もちろん、ペトロは死ぬのが怖かったのだと言うことが出来るでしょう。しかし、死の恐怖よりももっと深い所に原因があります。根本的には、自分の思い描いていたものとはことなる救い主の姿に直面し、それにつまずいたのです。ペトロが心の底で思い描いていたことによれば、信仰生活とは、自分に栄光をもたらしてくれるものであり、主イエスとは、そのことを成し遂げ、自分の栄光のために奉仕してくれる力強い導き手なのです。そのようなペトロにとって、主イエスが恥辱に満ちた十字架につけられる。そして、自分に栄光をもたらすどころか、主イエスのせいで自分の命まで危うくなっている。その状況は、自分が思い描いていた救い主や主イエスに従う歩みとは正反対のものです。その時、もはや、主イエスに従うことは出来なくなってしまうのです

  十字架のつまずきによって
「自分の力による信仰」に歩む者にとって、十字架は最大のつまずきになります。しかし、大切なことは、そのように主イエスにつまずかざるを得ない者のために、主イエスがお一人で、十字架において罪を担って下さっているということです。わたしたちの罪は、神から離れ、自分の栄光を求めているということにあると言って良いでしょう。わたしたちは、そのような罪のために、十字架の主イエスにつまずくのです。しかし、主イエスは、その十字架によって、自分の栄光を求めて歩む者の罪を贖って下さっているのです。つまり、主イエスは、十字架を受け入れることが出来ない人間の罪を救うために、「受け入れられない」出来事をして、救いを実現されるのです。
わたしたちは、ここで、ペトロが強い信仰を持っていたならば、このような結果にはならなかったと思うのであれば、それは、ここでの主イエスの予告を全く理解していないことになります。繰り返しになりますが、ここで、主イエスに従い行くことが出来ない弟子の弱さが見つめられているのではありません。神の子である主イエスが十字架で死なれるということの前では誰しもつまずかざるを得ないのです。もし、十字架において、弟子たちが従い通すことが出来たならば、主イエスがお一人で十字架の死を担うのではなく、弟子たちが共に、十字架まで歩んでいたのであれば、主イエスの十字架は、人間の救いではなくなるでしょう。

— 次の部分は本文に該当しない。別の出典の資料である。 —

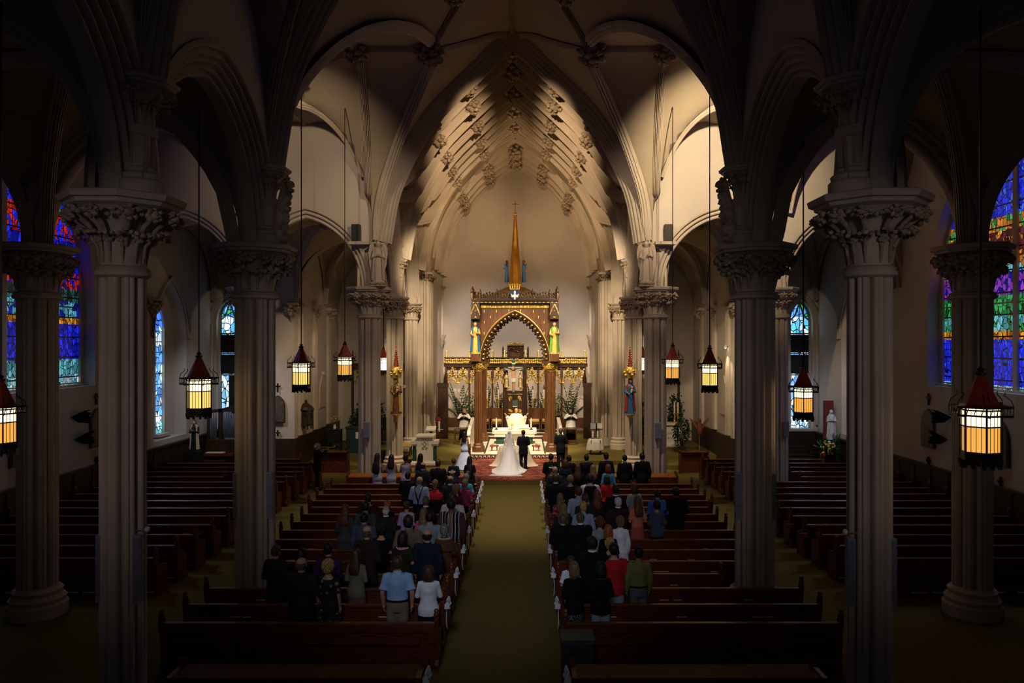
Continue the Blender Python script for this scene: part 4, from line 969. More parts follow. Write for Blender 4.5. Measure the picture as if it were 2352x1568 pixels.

人間が自ら主イエスの後に従って裁きとしての死に臨むことが出来るのであれば、主イエスの十字架は人間の救いにおいて必要なかったのです。

あなたがたより先にガリラヤに
従う者たちのつまずきによって、主なる神さまの救いが実現することを見て来ました。わたしたちの救いは、つまずきを超えたところにあるのです。そのことが、28節に記されています。弟子のつまずきを予告された後、主イエスは「しかし、わたしは復活した後、あなたがたより先にガリラヤに行く」とおっしゃいました。十字架で死なれ、復活なさった後、主イエスは弟子たちよりも先に、ガリラヤに行き、そこで、再び弟子たちとお会いになると言うのです。
 ガリラヤとは、弟子たちが、主イエスに召し出された場所です。信仰の始まりの場所と言っても良いかも知れません。そこで、十字架の死を克服し復活させられた主イエスと出会う時、弟子たちは、再び、主に従う者として歩み出すのです。そこで、自分の信仰的信念で主イエスに従い、自分の業としての信仰に生きていた自らの罪の姿を知らされ、そのような者の罪が、罪故につまずいてしまった十字架でこそ贖われていたことを示されるからです。そこから始まる歩みは、自分の力で、自分の業としての信仰に生きるのではなく、復活の主が望んで下さり、その歩みを導いて下さっていることに感謝しつつ、ただ主に委ねる歩みです。そして、自分の栄光のために自分の力によって、主に従うことを止めているが故に、その歩みは、他の人と自分を見比べつつ、自分の栄光を求めるのではなく、ただ神に栄光を帰しつつ、主を主とする歩みになるのです。

ガリラヤからの出発
この弟子たちと共に、復活の主が先だって下さるガリラヤから歩みを始めることこそ、わたしたちの信仰の歩みです。わたしたちは、繰り返し、自分の栄光を求める信仰に陥って行ってしまいます。だからこそ、わたしたちは、繰り返し復活の主が望んで下さる中で、新しく主イエスと出会い歩み続けるのです。
 自分の業としての信仰によって主イエスに従う歩みも、悔い改めの中で復活の主に押し出されて歩む歩みも、表面的にはどちらも、主イエスを信じ、主イエスに従って歩んでいます。しかし、そこには根本的な違いがあります。一方は、自分の足で立ち、自分の栄光を求めて歩んでいるのに対し、もう一方は、自分で立ち、従うことが出来ないことを知らされて、主イエスによって立たされて歩んでいるのです。つまずきを経験しつつも、先立たれる主イエスに従って、自分の業としての信仰から、主イエスに立たされて歩む歩みに踏み出すことこそ、わたしたちの信仰なのです。
主に従う歩みの中で、わたしたちは時に、つまずきを経験します。信仰における兄弟姉妹につまずき、教会につまずき、主イエスにつまずきます。しかし、そのような者のために主イエスの十字架の救いがあるのであり、そのつまずきの先にこそ、復活の主との出会いによって与えられる真の救いがあるのです。もし、それがないのであれば、それは、自らの信仰的自我が乗り越えられていないと言うことに他なりません。救いにおいて十字架を必要とせず、自分の力で自分の栄光を求めて歩み続けていると言って良いでしょう。自分の業としての信仰に歩む者、その限り、十字架の主につまずかざるを得ない者が、主イエスによって成し遂げられる救いを受け入れつつ、主が先立って行かれるガリラヤで復活の主との出会うことによって、真に救われた者とされるのです。わたしたちは、その出会いの中で、真に自らを悔い改め、「主こそわたしの神」との告白に立ち帰り、新たな歩みを始めるのです。つまずきの先にある真の救いに生かされる者とされるのです。